- **Data segment**
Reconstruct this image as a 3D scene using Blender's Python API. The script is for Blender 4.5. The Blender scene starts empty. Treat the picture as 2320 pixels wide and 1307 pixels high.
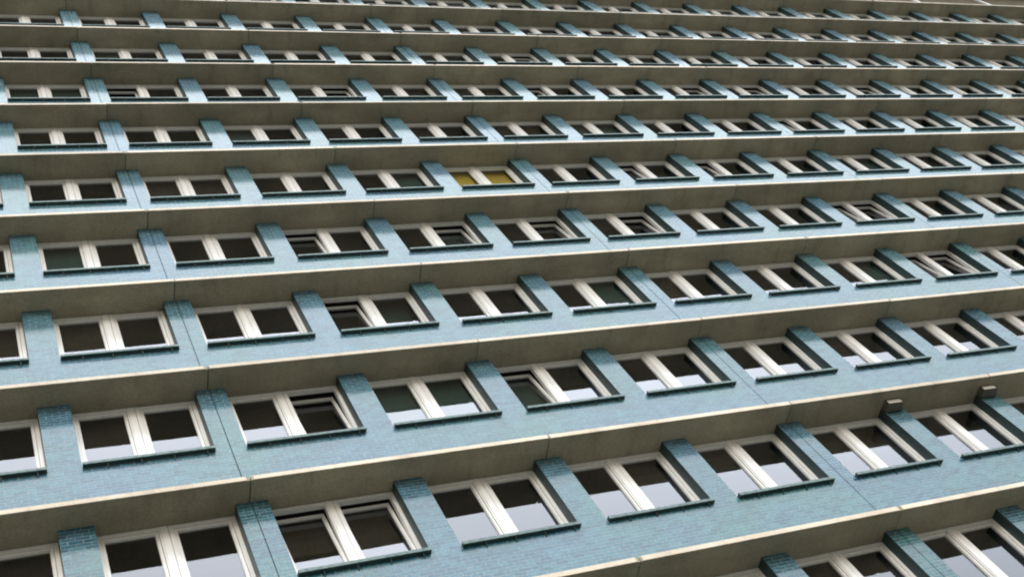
import bpy, math, random
from mathutils import Matrix, Vector

R = math.radians
random.seed(11)
scene = bpy.context.scene
C = scene.collection

# ------------------------------------------------------------------ camera
H = 3.0            # storey height
P = 2.4137         # window bay
Z0 = 15.16         # height of the soffit of storey 0 above the ground
cam_d = bpy.data.cameras.new("camera")
cam_d.lens = 41.95
cam_d.sensor_width = 36
cam_d.clip_end = 2000
cam = bpy.data.objects.new("camera", cam_d)
cx = (0.90348017, -0.14688496, -0.40267652)
cy = (-0.07163279, 0.8744965, -0.47971306)
cz = (0.42260184, 0.46225608, 0.77956847)
cpos = Vector((-1.03731629, -11.28411585, -13.56001902 + Z0))
cam.matrix_world = Matrix(((cx[0], -cy[0], -cz[0], cpos.x),
                           (cx[1], -cy[1], -cz[1], cpos.y),
                           (cx[2], -cy[2], -cz[2], cpos.z),
                           (0, 0, 0, 1)))
C.objects.link(cam)
scene.camera = cam

# ------------------------------------------------------------------ overcast sky
SUN_EL, SUN_AZ = R(24), R(188)      # azimuth clockwise from +Y (north)
world = bpy.data.worlds.new("World")
scene.world = world
world.use_nodes = True
nt = world.node_tree
nt.nodes.clear()
out = nt.nodes.new("ShaderNodeOutputWorld")
sky = nt.nodes.new("ShaderNodeTexSky")
sky.sky_type = 'NISHITA'
sky.sun_disc = False
sky.sun_elevation = SUN_EL
sky.sun_rotation = SUN_AZ
sky.dust_density = 4.0
bg1 = nt.nodes.new("ShaderNodeBackground")
bg1.inputs[1].default_value = 0.05
nt.links.new(sky.outputs[0], bg1.inputs[0])
# cloud layer of an overcast sky: horizon dimmed, zenith boosted to deepen facade shade
geo = nt.nodes.new("ShaderNodeTexCoord")
sep = nt.nodes.new("ShaderNodeSeparateXYZ")
nt.links.new(geo.outputs["Generated"], sep.inputs[0])
ramp = nt.nodes.new("ShaderNodeMapRange")
ramp.inputs["From Min"].default_value = 0.0
ramp.inputs["From Max"].default_value = 1.0
ramp.inputs["To Min"].default_value = 0.12
ramp.inputs["To Max"].default_value = 4.5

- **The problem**
Leave out the pictures and print every line of the data exactly.

- **Exercise solution**
Reconstruct this image as a 3D scene using Blender's Python API. The script is for Blender 4.5. The Blender scene starts empty. Treat the picture as 2320 pixels wide and 1307 pixels high.
import bpy, math, random
from mathutils import Matrix, Vector

R = math.radians
random.seed(11)
scene = bpy.context.scene
C = scene.collection

# ------------------------------------------------------------------ camera
H = 3.0            # storey height
P = 2.4137         # window bay
Z0 = 15.16         # height of the soffit of storey 0 above the ground
cam_d = bpy.data.cameras.new("camera")
cam_d.lens = 41.95
cam_d.sensor_width = 36
cam_d.clip_end = 2000
cam = bpy.data.objects.new("camera", cam_d)
cx = (0.90348017, -0.14688496, -0.40267652)
cy = (-0.07163279, 0.8744965, -0.47971306)
cz = (0.42260184, 0.46225608, 0.77956847)
cpos = Vector((-1.03731629, -11.28411585, -13.56001902 + Z0))
cam.matrix_world = Matrix(((cx[0], -cy[0], -cz[0], cpos.x),
                           (cx[1], -cy[1], -cz[1], cpos.y),
                           (cx[2], -cy[2], -cz[2], cpos.z),
                           (0, 0, 0, 1)))
C.objects.link(cam)
scene.camera = cam

# ------------------------------------------------------------------ overcast sky
SUN_EL, SUN_AZ = R(24), R(188)      # azimuth clockwise from +Y (north)
world = bpy.data.worlds.new("World")
scene.world = world
world.use_nodes = True
nt = world.node_tree
nt.nodes.clear()
out = nt.nodes.new("ShaderNodeOutputWorld")
sky = nt.nodes.new("ShaderNodeTexSky")
sky.sky_type = 'NISHITA'
sky.sun_disc = False
sky.sun_elevation = SUN_EL
sky.sun_rotation = SUN_AZ
sky.dust_density = 4.0
bg1 = nt.nodes.new("ShaderNodeBackground")
bg1.inputs[1].default_value = 0.05
nt.links.new(sky.outputs[0], bg1.inputs[0])
# cloud layer of an overcast sky: horizon dimmed, zenith boosted to deepen facade shade
geo = nt.nodes.new("ShaderNodeTexCoord")
sep = nt.nodes.new("ShaderNodeSeparateXYZ")
nt.links.new(geo.outputs["Generated"], sep.inputs[0])
ramp = nt.nodes.new("ShaderNodeMapRange")
ramp.inputs["From Min"].default_value = 0.0
ramp.inputs["From Max"].default_value = 1.0
ramp.inputs["To Min"].default_value = 0.12
ramp.inputs["To Max"].default_value = 4.5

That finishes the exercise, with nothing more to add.